Chaikóvski se desangró leyendo Hamlet (y procesó el impacto componiendo su bellísima, pero poco conocida música para el regicidio de Elsinor). Hamlet se le metió a Chaikóvski en las venas: al crear musicalmente al príncipe de Dinamarca, dio voz a los más hondos, oscuros clamores de su ser. La Obertura es en realidad un poema sinfónico (música programática) tan descriptivo como puede serlo su Obertura 1812 . Escuchamos un leitmotiv “del destino”, un tema interrogativo que representa la duda hamletiana, el escalofriante golpe de gong, los trémolos de la cuerda y el motivo del trombón que recrean la aparición del fantasma –el padre del protagonista–, y lo que no podía faltar: un soberbio tema de amor, que en nada va a la zaga de la conocida melodía análoga en Romeo y Julieta (también una obertura-poema sinfónico).
Además de identificarse desde el epicentro de su ser con Hamlet (su faceta edípica, su alma de intelectual y pensador, su una y otra vez abortado impulso hacia la acción), Chaikóvski le puso música a La tempestad y Romeo y Julieta , siempre proponiendo esa forma en que se movía tan a gusto: la obertura programática.
Chaikóvski vivió su homosexualidad, en plena Rusia imperial, como una tragedia personal, un secreto sordo y doloroso. Sus temas de amor –Hamlet y Ofelia, en este caso– no son felices. Hay en ellos urgencia, fuego, pasión… pero desembocan en marchas fúnebres, con redoble de timbales y sombrías cavilaciones de los cornos. Para nuestro compositor el amor fue, esencialmente, una trágica, crudelísima prohibición.
Berlioz
El divinamente excesivo Berlioz no podía abstenerse de depositar a los pies de los endecasílabos shakespearianos la ofrenda de su música.
El compositor asistió en 1827 a una representación de Romeo y Julieta en el Teatro Odeón de París. Nunca sabremos si se enamoró de la actriz principal –la irlandesa Harriet Smithson– o de sus personajes (Julieta y Ofelia). Acaso importe poco. El hecho es que le dedicó la Sinfonía fantástica y veo difícil cómo nadie podría resistir a la seducción de semejante música.

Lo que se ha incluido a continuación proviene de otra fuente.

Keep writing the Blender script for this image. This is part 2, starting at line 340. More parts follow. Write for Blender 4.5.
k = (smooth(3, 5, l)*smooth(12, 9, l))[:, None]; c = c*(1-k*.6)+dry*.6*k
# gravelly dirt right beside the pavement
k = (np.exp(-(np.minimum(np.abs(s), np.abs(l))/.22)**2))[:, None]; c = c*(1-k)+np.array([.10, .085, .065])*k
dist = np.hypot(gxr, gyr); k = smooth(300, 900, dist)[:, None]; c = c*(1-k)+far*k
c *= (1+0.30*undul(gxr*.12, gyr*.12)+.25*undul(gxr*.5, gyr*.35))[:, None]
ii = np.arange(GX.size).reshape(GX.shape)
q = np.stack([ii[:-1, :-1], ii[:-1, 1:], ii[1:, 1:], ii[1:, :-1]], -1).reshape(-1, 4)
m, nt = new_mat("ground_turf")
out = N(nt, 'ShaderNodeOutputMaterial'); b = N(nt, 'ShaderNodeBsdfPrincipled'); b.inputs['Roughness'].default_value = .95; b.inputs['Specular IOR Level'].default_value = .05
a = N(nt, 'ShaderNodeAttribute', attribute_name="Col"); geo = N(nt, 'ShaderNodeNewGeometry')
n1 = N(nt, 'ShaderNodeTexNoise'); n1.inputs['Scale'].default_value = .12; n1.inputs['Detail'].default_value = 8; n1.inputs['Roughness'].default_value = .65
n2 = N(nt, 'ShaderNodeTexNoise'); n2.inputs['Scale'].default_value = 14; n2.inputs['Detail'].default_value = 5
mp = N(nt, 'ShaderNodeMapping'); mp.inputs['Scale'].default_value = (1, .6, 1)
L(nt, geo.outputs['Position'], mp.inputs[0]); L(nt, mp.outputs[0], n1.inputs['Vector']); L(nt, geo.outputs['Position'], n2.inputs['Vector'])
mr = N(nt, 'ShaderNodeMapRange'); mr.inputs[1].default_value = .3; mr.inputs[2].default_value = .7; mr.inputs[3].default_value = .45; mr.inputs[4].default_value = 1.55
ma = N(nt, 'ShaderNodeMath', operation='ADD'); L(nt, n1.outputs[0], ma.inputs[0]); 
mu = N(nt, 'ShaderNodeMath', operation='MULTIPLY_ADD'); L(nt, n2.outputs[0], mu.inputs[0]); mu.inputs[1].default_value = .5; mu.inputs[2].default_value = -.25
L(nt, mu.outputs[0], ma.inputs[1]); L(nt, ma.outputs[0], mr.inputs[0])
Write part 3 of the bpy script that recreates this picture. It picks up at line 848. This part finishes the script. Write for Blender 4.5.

La dedicatoria funcionó: en 1833 Berlioz desposaba a su Ofelia-Julieta-Harriet.
Para Romeo y Julieta , el compositor creó la que, en el sentir de muchos, es su más bella música: un híbrido formal que podría pasar por oratorio, cantata, sinfonía programática y, por momentos, ópera. Berlioz la llamó Sinfonía dramática . Es un maravilloso fresco sinfónico de dos horas de duración, con voces solistas, coro y esa orquesta berlioziana, que es un verdadero cuerno de la abundancia.
Berlioz nos invita a la fiesta en casa de los Capuletos, recrea el odio familiar y la sangrienta coreografía de las espadas, nos regala la más poética escena en el balcón jamás escrita, un adusto tema que representa a fray Lorenzo, el vuelo inmaterial de la reina Mab (un hada que trae el sueño a los enamorados: prodigio de orquestación, donde Berlioz borda las sonoridades más irisadas y mágicas que quepa imaginar), y nos introduce en la cripta donde mueren, en el más trágicamente evitable de los desenlaces, los amantes. Una obra inmensa, de un artista que optó por vivir su vida como un personaje shakespeariano.
Sí: Shakespeare y el siglo XIX se fecundaron recíprocamente. El Bardo irrigó la imaginación, ya delirante, de muchos grandes compositores, y ellos, por su parte, le regalaron al mundo esa chispa milagrosa que se enciende cuando aúnan fuerzas la bella poesía y la bella música.